What you will do — Return, word for word, the lines from the line holding "Write a Blender" through the line holding "R = math.radians". Include both end lines and no others.

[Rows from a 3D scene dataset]
▽
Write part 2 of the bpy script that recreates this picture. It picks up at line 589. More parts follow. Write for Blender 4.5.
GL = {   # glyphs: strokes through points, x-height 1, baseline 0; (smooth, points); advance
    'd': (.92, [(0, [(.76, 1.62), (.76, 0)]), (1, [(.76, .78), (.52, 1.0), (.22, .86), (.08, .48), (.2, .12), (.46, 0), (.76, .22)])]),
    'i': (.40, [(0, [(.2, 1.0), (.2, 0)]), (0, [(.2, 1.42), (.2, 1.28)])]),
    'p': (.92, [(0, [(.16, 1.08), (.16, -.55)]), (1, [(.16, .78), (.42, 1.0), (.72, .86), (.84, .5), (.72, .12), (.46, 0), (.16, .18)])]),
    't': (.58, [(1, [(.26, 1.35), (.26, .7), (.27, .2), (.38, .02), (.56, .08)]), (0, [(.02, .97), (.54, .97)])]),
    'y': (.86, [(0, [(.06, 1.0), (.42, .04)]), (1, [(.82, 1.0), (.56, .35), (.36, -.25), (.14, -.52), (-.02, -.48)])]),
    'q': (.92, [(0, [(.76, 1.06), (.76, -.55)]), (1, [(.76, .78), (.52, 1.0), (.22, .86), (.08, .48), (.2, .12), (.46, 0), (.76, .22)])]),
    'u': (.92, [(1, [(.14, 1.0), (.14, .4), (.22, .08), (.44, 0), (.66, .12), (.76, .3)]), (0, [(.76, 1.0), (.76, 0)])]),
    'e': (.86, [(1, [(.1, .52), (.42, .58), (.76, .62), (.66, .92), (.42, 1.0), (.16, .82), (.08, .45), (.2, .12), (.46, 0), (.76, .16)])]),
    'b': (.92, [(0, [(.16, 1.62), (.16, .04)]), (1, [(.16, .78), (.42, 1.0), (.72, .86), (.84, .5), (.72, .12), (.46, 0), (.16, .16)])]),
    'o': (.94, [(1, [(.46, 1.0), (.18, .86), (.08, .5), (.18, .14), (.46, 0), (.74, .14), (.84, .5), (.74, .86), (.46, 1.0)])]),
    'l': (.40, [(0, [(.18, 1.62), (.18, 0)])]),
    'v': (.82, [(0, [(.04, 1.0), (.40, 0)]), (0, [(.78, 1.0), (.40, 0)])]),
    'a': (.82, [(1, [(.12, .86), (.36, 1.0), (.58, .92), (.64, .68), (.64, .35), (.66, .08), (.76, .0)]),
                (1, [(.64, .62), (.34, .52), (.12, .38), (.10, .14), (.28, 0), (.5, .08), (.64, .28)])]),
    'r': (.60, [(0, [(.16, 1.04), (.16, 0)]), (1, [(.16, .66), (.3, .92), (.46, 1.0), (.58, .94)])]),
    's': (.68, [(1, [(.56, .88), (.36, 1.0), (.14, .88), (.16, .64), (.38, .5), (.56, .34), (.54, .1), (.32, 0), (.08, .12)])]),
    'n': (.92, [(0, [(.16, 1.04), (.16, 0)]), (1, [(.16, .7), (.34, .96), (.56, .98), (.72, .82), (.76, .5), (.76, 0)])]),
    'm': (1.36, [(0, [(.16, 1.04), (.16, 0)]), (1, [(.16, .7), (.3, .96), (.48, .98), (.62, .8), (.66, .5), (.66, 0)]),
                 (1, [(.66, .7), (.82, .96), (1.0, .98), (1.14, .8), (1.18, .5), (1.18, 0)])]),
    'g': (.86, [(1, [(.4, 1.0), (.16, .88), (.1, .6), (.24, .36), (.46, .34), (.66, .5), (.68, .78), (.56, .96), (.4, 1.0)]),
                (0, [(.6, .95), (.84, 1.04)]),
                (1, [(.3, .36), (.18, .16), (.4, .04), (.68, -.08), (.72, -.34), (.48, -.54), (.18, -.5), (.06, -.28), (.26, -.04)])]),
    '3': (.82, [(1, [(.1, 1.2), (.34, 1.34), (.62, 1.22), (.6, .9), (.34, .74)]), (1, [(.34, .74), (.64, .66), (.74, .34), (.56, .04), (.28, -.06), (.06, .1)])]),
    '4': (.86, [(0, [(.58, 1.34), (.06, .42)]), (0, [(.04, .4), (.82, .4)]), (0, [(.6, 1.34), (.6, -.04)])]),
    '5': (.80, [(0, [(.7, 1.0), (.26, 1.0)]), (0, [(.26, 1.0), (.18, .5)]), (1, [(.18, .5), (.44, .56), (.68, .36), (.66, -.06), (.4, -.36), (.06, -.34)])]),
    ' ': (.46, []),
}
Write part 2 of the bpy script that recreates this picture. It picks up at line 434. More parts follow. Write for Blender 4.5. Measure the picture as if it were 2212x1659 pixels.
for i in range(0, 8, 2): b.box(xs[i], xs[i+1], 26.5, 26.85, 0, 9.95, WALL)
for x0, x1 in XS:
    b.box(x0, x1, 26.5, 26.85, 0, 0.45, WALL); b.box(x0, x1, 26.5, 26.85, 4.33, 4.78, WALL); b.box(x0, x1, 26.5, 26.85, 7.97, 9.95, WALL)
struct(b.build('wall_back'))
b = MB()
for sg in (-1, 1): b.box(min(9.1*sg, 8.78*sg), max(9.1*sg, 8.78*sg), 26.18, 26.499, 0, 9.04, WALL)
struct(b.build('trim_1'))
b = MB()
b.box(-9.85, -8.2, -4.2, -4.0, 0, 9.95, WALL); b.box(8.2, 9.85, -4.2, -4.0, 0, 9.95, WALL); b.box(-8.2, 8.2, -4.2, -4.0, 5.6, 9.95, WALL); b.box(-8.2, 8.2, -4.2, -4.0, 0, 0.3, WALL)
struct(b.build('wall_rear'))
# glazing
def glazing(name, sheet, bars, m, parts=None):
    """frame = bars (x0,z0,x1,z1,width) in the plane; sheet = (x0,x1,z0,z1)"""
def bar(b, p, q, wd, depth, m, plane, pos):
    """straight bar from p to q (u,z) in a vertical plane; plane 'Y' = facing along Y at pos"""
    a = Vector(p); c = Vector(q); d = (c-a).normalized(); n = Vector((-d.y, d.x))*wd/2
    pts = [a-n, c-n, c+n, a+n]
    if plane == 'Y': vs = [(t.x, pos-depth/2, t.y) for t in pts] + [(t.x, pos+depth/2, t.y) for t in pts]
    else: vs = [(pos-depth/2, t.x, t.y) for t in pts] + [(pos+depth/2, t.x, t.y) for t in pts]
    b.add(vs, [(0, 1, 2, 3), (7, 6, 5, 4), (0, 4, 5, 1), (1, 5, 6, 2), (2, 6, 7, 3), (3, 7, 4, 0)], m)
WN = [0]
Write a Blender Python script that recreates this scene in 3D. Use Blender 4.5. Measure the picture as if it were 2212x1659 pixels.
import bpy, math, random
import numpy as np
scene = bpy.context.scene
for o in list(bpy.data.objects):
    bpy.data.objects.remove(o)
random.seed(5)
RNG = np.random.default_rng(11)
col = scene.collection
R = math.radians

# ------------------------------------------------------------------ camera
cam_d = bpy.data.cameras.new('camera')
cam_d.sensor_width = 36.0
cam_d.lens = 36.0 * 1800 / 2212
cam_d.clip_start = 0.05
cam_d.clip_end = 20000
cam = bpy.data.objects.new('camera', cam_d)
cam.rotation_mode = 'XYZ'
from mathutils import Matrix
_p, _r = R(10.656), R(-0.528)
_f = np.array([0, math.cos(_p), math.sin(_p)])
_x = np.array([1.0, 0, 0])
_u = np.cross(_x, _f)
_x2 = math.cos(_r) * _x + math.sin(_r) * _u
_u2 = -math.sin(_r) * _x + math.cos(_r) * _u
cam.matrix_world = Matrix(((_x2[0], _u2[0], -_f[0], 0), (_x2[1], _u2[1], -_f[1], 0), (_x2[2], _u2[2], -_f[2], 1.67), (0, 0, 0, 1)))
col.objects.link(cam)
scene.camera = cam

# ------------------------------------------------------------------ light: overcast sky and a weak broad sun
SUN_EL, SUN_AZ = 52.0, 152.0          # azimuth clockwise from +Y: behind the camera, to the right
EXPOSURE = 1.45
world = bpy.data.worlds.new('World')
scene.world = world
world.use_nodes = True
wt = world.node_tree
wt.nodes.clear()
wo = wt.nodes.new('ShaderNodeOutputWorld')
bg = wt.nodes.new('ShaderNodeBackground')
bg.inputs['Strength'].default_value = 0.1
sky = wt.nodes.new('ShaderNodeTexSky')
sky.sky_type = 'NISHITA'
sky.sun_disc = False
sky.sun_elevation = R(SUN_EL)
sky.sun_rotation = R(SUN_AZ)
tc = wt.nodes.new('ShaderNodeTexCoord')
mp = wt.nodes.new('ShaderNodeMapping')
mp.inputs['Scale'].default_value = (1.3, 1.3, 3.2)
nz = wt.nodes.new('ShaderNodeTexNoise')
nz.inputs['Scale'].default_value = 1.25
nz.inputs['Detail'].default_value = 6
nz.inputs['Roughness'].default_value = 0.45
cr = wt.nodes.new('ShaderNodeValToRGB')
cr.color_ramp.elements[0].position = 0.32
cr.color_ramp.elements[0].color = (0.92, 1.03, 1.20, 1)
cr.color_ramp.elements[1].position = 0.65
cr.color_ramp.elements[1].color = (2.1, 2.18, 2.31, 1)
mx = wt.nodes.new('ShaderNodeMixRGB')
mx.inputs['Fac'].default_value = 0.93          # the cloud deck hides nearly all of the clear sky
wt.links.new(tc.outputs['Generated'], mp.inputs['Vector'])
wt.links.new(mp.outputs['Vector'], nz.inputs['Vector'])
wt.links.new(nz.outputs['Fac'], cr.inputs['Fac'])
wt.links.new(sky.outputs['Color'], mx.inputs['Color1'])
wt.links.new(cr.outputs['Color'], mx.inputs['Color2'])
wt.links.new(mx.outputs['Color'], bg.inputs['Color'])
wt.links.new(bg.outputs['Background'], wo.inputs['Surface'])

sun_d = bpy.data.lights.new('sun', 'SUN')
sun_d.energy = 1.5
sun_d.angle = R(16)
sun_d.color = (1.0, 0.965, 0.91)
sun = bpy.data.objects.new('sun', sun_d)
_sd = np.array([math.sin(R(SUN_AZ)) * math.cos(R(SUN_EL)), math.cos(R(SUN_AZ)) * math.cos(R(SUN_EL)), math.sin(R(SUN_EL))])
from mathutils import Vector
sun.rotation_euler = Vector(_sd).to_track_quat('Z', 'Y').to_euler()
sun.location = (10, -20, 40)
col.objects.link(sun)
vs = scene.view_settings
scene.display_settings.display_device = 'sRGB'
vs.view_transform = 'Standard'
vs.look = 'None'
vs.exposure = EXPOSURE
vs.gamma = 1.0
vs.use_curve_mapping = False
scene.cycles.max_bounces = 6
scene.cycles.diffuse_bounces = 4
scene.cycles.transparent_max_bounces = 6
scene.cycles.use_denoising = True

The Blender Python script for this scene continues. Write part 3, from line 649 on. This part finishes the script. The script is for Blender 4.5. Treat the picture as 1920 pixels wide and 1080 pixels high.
△
The output —
Write a Blender Python script that recreates this scene in 3D. Use Blender 4.5. Measure the picture as if it were 2212x1659 pixels.
import bpy, math, random
import numpy as np
scene = bpy.context.scene
for o in list(bpy.data.objects):
    bpy.data.objects.remove(o)
random.seed(5)
RNG = np.random.default_rng(11)
col = scene.collection
R = math.radians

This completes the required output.